#### Directions for this task:
Nothing should be left out: output all of the entries exactly.

#### Supplied records:
— Start —

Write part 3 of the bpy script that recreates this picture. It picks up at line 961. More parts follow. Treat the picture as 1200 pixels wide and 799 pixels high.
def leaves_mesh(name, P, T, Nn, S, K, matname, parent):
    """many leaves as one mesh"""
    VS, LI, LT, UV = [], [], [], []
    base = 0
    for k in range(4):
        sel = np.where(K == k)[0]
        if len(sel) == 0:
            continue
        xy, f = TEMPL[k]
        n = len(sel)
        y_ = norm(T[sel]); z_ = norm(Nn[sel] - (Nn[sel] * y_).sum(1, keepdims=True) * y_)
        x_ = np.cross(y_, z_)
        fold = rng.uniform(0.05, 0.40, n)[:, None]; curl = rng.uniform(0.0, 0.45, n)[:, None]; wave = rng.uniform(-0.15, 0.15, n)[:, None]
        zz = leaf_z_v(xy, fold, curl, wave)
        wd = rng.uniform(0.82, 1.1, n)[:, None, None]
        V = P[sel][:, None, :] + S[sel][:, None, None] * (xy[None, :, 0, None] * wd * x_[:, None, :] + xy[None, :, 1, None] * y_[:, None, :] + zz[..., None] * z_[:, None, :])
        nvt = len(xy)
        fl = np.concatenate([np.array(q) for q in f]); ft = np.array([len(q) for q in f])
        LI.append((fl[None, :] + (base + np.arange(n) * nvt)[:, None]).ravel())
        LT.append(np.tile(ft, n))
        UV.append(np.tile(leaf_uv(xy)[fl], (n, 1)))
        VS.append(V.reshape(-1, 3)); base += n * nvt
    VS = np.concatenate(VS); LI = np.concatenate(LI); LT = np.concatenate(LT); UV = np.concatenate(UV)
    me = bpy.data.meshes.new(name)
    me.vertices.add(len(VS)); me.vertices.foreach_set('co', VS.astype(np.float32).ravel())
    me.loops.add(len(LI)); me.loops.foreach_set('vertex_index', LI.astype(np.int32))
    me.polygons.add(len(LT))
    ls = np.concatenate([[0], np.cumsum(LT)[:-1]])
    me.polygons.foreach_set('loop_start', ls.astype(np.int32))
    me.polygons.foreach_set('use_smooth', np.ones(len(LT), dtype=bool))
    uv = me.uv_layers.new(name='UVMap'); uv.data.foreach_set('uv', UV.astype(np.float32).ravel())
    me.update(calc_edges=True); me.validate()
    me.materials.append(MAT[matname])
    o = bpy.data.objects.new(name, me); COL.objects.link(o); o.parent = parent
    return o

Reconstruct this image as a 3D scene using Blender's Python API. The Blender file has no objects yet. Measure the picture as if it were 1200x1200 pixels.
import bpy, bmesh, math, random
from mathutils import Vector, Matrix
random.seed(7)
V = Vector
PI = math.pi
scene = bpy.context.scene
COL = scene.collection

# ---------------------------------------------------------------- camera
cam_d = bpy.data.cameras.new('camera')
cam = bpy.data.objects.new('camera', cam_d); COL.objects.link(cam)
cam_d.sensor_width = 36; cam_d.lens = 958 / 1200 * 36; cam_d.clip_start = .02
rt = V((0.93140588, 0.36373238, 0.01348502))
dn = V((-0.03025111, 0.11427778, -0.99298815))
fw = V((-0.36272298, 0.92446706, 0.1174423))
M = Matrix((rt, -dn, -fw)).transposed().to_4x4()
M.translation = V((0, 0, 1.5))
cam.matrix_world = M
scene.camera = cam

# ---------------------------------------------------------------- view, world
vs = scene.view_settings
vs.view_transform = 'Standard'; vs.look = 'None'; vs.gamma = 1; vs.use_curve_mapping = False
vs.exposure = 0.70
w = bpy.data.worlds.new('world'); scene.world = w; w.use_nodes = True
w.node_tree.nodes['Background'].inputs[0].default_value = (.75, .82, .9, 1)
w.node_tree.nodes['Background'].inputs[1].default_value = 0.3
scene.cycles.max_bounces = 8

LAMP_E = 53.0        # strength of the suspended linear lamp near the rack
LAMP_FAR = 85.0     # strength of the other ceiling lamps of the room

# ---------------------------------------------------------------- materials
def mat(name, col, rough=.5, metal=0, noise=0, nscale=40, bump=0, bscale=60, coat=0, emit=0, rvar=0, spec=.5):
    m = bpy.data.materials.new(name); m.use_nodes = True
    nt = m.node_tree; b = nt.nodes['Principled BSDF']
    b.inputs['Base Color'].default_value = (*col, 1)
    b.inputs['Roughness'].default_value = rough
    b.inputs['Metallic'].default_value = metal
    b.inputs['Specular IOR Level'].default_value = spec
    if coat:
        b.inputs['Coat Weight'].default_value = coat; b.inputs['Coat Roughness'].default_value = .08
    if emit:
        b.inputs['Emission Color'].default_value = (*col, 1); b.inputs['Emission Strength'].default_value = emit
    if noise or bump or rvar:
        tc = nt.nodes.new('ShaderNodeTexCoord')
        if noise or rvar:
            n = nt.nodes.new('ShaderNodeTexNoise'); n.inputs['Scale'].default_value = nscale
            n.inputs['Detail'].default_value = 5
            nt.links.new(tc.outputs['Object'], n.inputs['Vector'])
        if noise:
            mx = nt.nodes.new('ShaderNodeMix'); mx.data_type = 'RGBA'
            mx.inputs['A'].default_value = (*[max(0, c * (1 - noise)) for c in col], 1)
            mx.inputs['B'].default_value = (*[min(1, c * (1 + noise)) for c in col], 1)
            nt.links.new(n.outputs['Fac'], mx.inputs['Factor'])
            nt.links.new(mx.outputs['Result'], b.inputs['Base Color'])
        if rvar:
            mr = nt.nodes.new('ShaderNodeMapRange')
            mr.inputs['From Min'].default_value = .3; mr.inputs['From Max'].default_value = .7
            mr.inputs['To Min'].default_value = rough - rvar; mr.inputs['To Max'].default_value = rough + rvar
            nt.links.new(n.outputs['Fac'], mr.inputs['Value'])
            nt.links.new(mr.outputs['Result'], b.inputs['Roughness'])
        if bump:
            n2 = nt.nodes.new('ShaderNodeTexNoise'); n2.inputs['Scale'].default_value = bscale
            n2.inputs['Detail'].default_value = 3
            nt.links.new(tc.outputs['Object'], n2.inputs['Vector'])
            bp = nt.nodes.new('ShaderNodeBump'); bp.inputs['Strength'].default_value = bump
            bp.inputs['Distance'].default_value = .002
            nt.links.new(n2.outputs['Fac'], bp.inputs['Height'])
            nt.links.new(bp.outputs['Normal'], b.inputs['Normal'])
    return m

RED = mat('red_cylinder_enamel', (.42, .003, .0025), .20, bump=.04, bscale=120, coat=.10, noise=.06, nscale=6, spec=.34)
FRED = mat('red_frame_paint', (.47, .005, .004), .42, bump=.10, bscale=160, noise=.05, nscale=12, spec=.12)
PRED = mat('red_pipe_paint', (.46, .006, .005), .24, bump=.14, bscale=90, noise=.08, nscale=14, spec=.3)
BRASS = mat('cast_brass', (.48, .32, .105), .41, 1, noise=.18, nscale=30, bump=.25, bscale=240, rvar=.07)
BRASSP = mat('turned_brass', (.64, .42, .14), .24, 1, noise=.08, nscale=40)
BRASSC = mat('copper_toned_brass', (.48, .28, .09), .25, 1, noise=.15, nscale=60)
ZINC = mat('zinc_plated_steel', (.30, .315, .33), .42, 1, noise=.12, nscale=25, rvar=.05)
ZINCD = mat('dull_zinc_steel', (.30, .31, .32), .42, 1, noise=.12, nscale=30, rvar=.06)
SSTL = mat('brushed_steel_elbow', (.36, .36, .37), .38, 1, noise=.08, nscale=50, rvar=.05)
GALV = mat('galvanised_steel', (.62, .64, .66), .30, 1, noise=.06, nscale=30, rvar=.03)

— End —

#### Written solution:
Write part 3 of the bpy script that recreates this picture. It picks up at line 961. More parts follow. Treat the picture as 1200 pixels wide and 799 pixels high.
def leaves_mesh(name, P, T, Nn, S, K, matname, parent):
    """many leaves as one mesh"""
    VS, LI, LT, UV = [], [], [], []
    base = 0
    for k in range(4):
        sel = np.where(K == k)[0]
        if len(sel) == 0:
            continue
        xy, f = TEMPL[k]
        n = len(sel)
        y_ = norm(T[sel]); z_ = norm(Nn[sel] - (Nn[sel] * y_).sum(1, keepdims=True) * y_)
        x_ = np.cross(y_, z_)
        fold = rng.uniform(0.05, 0.40, n)[:, None]; curl = rng.uniform(0.0, 0.45, n)[:, None]; wave = rng.uniform(-0.15, 0.15, n)[:, None]
        zz = leaf_z_v(xy, fold, curl, wave)
        wd = rng.uniform(0.82, 1.1, n)[:, None, None]
        V = P[sel][:, None, :] + S[sel][:, None, None] * (xy[None, :, 0, None] * wd * x_[:, None, :] + xy[None, :, 1, None] * y_[:, None, :] + zz[..., None] * z_[:, None, :])
        nvt = len(xy)
        fl = np.concatenate([np.array(q) for q in f]); ft = np.array([len(q) for q in f])
        LI.append((fl[None, :] + (base + np.arange(n) * nvt)[:, None]).ravel())
        LT.append(np.tile(ft, n))
        UV.append(np.tile(leaf_uv(xy)[fl], (n, 1)))
        VS.append(V.reshape(-1, 3)); base += n * nvt
    VS = np.concatenate(VS); LI = np.concatenate(LI); LT = np.concatenate(LT); UV = np.concatenate(UV)
    me = bpy.data.meshes.new(name)
    me.vertices.add(len(VS)); me.vertices.foreach_set('co', VS.astype(np.float32).ravel())
    me.loops.add(len(LI)); me.loops.foreach_set('vertex_index', LI.astype(np.int32))
    me.polygons.add(len(LT))
    ls = np.concatenate([[0], np.cumsum(LT)[:-1]])
    me.polygons.foreach_set('loop_start', ls.astype(np.int32))
    me.polygons.foreach_set('use_smooth', np.ones(len(LT), dtype=bool))
    uv = me.uv_layers.new(name='UVMap'); uv.data.foreach_set('uv', UV.astype(np.float32).ravel())
    me.update(calc_edges=True); me.validate()
    me.materials.append(MAT[matname])
    o = bpy.data.objects.new(name, me); COL.objects.link(o); o.parent = parent
    return o

Reconstruct this image as a 3D scene using Blender's Python API. The Blender file has no objects yet. Measure the picture as if it were 1200x1200 pixels.
import bpy, bmesh, math, random
from mathutils import Vector, Matrix
random.seed(7)
V = Vector
PI = math.pi
scene = bpy.context.scene
COL = scene.collection

# ---------------------------------------------------------------- camera
cam_d = bpy.data.cameras.new('camera')
cam = bpy.data.objects.new('camera', cam_d); COL.objects.link(cam)
cam_d.sensor_width = 36; cam_d.lens = 958 / 1200 * 36; cam_d.clip_start = .02
rt = V((0.93140588, 0.36373238, 0.01348502))
dn = V((-0.03025111, 0.11427778, -0.99298815))
fw = V((-0.36272298, 0.92446706, 0.1174423))
M = Matrix((rt, -dn, -fw)).transposed().to_4x4()
M.translation = V((0, 0, 1.5))
cam.matrix_world = M
scene.camera = cam

# ---------------------------------------------------------------- view, world
vs = scene.view_settings
vs.view_transform = 'Standard'; vs.look = 'None'; vs.gamma = 1; vs.use_curve_mapping = False
vs.exposure = 0.70
w = bpy.data.worlds.new('world'); scene.world = w; w.use_nodes = True
w.node_tree.nodes['Background'].inputs[0].default_value = (.75, .82, .9, 1)
w.node_tree.nodes['Background'].inputs[1].default_value = 0.3
scene.cycles.max_bounces = 8

LAMP_E = 53.0        # strength of the suspended linear lamp near the rack
LAMP_FAR = 85.0     # strength of the other ceiling lamps of the room

# ---------------------------------------------------------------- materials
def mat(name, col, rough=.5, metal=0, noise=0, nscale=40, bump=0, bscale=60, coat=0, emit=0, rvar=0, spec=.5):
    m = bpy.data.materials.new(name); m.use_nodes = True
    nt = m.node_tree; b = nt.nodes['Principled BSDF']
    b.inputs['Base Color'].default_value = (*col, 1)
    b.inputs['Roughness'].default_value = rough
    b.inputs['Metallic'].default_value = metal
    b.inputs['Specular IOR Level'].default_value = spec
    if coat:
        b.inputs['Coat Weight'].default_value = coat; b.inputs['Coat Roughness'].default_value = .08
    if emit:
        b.inputs['Emission Color'].default_value = (*col, 1); b.inputs['Emission Strength'].default_value = emit
    if noise or bump or rvar:
        tc = nt.nodes.new('ShaderNodeTexCoord')
        if noise or rvar:
            n = nt.nodes.new('ShaderNodeTexNoise'); n.inputs['Scale'].default_value = nscale
            n.inputs['Detail'].default_value = 5
            nt.links.new(tc.outputs['Object'], n.inputs['Vector'])
        if noise:
            mx = nt.nodes.new('ShaderNodeMix'); mx.data_type = 'RGBA'
            mx.inputs['A'].default_value = (*[max(0, c * (1 - noise)) for c in col], 1)
            mx.inputs['B'].default_value = (*[min(1, c * (1 + noise)) for c in col], 1)
            nt.links.new(n.outputs['Fac'], mx.inputs['Factor'])
            nt.links.new(mx.outputs['Result'], b.inputs['Base Color'])
        if rvar:
            mr = nt.nodes.new('ShaderNodeMapRange')
            mr.inputs['From Min'].default_value = .3; mr.inputs['From Max'].default_value = .7
            mr.inputs['To Min'].default_value = rough - rvar; mr.inputs['To Max'].default_value = rough + rvar
            nt.links.new(n.outputs['Fac'], mr.inputs['Value'])
            nt.links.new(mr.outputs['Result'], b.inputs['Roughness'])
        if bump:
            n2 = nt.nodes.new('ShaderNodeTexNoise'); n2.inputs['Scale'].default_value = bscale
            n2.inputs['Detail'].default_value = 3
            nt.links.new(tc.outputs['Object'], n2.inputs['Vector'])
            bp = nt.nodes.new('ShaderNodeBump'); bp.inputs['Strength'].default_value = bump
            bp.inputs['Distance'].default_value = .002
            nt.links.new(n2.outputs['Fac'], bp.inputs['Height'])
            nt.links.new(bp.outputs['Normal'], b.inputs['Normal'])
    return m

RED = mat('red_cylinder_enamel', (.42, .003, .0025), .20, bump=.04, bscale=120, coat=.10, noise=.06, nscale=6, spec=.34)
FRED = mat('red_frame_paint', (.47, .005, .004), .42, bump=.10, bscale=160, noise=.05, nscale=12, spec=.12)
PRED = mat('red_pipe_paint', (.46, .006, .005), .24, bump=.14, bscale=90, noise=.08, nscale=14, spec=.3)
BRASS = mat('cast_brass', (.48, .32, .105), .41, 1, noise=.18, nscale=30, bump=.25, bscale=240, rvar=.07)
BRASSP = mat('turned_brass', (.64, .42, .14), .24, 1, noise=.08, nscale=40)
BRASSC = mat('copper_toned_brass', (.48, .28, .09), .25, 1, noise=.15, nscale=60)
ZINC = mat('zinc_plated_steel', (.30, .315, .33), .42, 1, noise=.12, nscale=25, rvar=.05)
ZINCD = mat('dull_zinc_steel', (.30, .31, .32), .42, 1, noise=.12, nscale=30, rvar=.06)
SSTL = mat('brushed_steel_elbow', (.36, .36, .37), .38, 1, noise=.08, nscale=50, rvar=.05)
GALV = mat('galvanised_steel', (.62, .64, .66), .30, 1, noise=.06, nscale=30, rvar=.03)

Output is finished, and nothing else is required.